--- START OF EXTRACTED INFORMATION ---

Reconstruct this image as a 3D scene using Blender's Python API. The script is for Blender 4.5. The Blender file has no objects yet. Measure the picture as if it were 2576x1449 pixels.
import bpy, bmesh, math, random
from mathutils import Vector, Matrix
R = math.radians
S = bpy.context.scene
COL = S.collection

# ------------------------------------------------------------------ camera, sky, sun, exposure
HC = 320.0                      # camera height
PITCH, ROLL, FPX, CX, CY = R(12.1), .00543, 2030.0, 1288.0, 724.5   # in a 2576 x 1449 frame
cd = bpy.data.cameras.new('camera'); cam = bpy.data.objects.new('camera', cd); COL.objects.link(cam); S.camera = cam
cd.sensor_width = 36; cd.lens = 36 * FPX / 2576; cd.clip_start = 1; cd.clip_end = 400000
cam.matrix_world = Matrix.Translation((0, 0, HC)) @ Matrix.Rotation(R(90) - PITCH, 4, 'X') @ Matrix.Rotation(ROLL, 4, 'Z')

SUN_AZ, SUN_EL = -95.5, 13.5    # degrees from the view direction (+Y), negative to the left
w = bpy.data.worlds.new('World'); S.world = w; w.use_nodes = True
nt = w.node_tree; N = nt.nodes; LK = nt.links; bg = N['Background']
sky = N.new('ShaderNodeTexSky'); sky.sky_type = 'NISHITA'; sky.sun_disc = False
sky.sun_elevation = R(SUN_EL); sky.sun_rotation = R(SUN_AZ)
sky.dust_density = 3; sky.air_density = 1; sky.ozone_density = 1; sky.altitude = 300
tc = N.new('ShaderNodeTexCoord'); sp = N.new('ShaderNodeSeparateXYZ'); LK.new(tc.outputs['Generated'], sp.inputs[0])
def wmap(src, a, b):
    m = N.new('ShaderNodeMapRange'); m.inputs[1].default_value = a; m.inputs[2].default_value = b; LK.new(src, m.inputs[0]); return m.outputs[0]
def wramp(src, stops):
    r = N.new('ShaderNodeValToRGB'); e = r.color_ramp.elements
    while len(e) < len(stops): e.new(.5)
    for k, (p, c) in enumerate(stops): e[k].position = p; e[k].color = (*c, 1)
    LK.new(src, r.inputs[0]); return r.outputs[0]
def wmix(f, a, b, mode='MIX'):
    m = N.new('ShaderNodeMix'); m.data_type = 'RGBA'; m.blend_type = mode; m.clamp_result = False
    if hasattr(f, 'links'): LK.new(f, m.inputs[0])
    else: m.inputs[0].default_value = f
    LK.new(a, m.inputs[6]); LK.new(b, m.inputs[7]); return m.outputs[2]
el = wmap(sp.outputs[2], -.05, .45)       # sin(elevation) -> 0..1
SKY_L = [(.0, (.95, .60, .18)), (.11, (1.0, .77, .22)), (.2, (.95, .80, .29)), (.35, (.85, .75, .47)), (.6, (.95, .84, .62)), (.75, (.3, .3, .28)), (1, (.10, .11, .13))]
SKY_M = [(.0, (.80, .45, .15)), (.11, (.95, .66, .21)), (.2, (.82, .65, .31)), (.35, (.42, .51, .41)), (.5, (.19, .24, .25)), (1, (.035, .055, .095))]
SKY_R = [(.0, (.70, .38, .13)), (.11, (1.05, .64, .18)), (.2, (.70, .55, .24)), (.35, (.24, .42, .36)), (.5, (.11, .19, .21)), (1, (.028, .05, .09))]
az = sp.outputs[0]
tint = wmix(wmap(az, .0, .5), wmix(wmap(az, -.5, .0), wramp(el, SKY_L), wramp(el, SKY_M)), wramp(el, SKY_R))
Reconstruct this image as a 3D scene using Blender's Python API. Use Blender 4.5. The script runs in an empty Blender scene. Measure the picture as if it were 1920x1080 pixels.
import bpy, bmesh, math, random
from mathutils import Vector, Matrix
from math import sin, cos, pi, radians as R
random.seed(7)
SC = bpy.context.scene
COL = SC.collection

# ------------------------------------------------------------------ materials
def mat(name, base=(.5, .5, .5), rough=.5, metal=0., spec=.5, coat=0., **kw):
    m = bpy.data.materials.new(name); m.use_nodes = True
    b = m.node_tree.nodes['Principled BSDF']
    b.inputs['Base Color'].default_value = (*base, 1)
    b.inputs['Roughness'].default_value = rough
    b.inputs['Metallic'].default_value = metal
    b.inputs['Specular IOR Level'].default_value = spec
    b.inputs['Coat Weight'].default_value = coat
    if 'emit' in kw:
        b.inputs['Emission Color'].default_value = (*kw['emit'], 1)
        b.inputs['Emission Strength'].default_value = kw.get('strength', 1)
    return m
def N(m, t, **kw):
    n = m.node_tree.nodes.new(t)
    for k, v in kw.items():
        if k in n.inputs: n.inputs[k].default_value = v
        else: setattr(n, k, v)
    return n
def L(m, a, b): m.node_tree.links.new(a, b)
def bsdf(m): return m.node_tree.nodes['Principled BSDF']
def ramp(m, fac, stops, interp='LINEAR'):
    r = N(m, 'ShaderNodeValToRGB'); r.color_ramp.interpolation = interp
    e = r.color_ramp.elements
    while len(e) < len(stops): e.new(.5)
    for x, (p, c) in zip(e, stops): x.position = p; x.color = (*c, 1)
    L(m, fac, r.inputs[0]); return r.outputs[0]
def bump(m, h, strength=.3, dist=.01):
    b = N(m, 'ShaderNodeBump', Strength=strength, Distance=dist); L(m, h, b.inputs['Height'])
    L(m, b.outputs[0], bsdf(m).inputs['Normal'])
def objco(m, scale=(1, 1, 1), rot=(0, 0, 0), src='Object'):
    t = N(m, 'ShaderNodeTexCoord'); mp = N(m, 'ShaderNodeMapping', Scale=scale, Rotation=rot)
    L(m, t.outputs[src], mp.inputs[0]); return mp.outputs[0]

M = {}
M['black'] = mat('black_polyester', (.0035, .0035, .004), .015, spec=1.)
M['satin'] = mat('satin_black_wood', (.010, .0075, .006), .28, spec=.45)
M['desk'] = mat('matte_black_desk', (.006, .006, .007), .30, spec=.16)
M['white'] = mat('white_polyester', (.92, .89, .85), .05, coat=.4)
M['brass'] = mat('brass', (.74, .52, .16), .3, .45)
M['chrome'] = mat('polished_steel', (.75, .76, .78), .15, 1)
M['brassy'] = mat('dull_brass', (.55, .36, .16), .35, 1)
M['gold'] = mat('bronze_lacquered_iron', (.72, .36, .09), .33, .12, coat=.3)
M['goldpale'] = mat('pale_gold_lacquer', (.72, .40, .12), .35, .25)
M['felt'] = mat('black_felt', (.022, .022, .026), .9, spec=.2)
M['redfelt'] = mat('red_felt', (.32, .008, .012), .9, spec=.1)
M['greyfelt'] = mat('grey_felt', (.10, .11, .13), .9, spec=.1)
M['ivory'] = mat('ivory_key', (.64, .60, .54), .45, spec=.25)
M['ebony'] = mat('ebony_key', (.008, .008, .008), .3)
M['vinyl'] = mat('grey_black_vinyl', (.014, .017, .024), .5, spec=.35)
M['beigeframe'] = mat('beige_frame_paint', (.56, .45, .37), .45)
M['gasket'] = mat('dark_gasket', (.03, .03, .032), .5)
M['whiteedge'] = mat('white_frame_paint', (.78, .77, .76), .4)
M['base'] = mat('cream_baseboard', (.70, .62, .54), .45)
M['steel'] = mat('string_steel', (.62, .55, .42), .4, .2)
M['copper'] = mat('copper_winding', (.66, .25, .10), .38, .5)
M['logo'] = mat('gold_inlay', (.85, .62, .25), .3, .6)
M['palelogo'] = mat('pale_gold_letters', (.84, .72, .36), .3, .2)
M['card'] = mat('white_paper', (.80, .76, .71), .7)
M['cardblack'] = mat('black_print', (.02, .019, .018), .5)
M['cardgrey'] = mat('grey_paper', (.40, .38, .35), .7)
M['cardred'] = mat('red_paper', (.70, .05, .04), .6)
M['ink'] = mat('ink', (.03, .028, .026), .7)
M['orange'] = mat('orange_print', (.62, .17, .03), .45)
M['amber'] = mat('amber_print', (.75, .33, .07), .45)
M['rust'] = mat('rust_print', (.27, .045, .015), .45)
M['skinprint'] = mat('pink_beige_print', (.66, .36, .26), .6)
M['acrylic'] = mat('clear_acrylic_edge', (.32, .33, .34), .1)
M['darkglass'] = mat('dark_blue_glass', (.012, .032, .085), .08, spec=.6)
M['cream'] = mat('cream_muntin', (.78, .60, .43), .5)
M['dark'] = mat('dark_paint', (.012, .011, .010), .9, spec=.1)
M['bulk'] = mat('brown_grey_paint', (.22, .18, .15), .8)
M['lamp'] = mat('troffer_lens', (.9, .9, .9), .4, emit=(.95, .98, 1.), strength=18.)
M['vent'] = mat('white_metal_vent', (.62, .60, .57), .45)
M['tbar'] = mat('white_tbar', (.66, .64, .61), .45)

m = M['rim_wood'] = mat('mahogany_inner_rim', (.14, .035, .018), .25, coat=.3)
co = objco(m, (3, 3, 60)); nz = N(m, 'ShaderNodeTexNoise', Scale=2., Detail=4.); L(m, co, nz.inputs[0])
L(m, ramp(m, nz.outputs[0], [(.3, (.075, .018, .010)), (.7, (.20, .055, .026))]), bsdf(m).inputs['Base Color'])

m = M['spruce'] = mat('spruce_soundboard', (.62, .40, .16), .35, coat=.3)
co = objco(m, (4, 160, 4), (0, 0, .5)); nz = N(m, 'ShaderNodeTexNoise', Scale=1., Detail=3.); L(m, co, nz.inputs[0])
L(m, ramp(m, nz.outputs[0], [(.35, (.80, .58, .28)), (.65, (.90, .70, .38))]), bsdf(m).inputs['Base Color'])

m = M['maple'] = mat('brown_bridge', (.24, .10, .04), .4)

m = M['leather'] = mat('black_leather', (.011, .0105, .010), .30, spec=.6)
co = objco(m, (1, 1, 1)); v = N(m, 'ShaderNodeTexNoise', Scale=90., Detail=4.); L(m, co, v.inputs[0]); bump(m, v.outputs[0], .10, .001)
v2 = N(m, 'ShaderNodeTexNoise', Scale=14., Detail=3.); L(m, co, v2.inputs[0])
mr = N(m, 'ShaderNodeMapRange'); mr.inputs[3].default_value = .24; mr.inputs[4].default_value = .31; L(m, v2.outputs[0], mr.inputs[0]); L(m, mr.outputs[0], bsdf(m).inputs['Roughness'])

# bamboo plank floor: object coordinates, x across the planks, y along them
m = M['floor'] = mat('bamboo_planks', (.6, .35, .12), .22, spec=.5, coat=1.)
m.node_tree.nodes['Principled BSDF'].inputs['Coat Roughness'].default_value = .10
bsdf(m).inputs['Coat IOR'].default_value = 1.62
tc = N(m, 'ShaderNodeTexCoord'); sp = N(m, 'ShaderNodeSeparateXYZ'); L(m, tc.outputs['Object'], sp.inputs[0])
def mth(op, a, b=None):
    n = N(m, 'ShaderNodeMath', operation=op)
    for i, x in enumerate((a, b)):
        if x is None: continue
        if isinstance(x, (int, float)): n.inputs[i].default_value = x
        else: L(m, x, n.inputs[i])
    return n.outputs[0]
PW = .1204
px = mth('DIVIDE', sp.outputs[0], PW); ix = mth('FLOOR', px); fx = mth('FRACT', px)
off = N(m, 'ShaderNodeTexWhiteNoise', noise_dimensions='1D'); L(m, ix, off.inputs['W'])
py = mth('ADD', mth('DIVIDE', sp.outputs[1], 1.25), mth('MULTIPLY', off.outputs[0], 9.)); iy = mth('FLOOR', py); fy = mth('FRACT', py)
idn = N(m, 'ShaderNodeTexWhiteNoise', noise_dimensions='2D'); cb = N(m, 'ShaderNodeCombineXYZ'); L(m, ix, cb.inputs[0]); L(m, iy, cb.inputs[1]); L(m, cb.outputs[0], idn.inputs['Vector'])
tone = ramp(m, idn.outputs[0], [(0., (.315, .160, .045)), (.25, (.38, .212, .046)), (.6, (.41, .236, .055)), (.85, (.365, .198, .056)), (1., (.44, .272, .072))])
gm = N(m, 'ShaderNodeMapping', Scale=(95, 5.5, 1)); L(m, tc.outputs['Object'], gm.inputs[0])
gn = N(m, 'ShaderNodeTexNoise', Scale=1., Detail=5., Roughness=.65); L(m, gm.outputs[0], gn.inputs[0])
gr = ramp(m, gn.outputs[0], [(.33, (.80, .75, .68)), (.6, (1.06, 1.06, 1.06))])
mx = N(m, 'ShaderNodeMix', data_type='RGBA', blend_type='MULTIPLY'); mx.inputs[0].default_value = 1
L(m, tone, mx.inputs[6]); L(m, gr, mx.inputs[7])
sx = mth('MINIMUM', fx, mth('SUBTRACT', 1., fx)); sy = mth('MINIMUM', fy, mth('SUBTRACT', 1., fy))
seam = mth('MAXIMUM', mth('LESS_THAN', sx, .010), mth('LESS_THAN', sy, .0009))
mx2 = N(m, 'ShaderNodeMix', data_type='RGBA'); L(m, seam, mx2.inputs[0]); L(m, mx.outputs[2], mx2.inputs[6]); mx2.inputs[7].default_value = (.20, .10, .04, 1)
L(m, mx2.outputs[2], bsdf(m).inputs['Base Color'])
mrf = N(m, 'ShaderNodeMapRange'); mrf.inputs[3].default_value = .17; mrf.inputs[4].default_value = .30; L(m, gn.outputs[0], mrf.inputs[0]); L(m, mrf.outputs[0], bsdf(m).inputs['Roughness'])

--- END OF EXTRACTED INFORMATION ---

Starting at the line that contains "were 1920x1080 pixels." and ending at the line that contains "COL = SC.collection", repeat each line exactly, both ends included, and nothing else.

FULL RESPONSE:
Reconstruct this image as a 3D scene using Blender's Python API. Use Blender 4.5. The script runs in an empty Blender scene. Measure the picture as if it were 1920x1080 pixels.
import bpy, bmesh, math, random
from mathutils import Vector, Matrix
from math import sin, cos, pi, radians as R
random.seed(7)
SC = bpy.context.scene
COL = SC.collection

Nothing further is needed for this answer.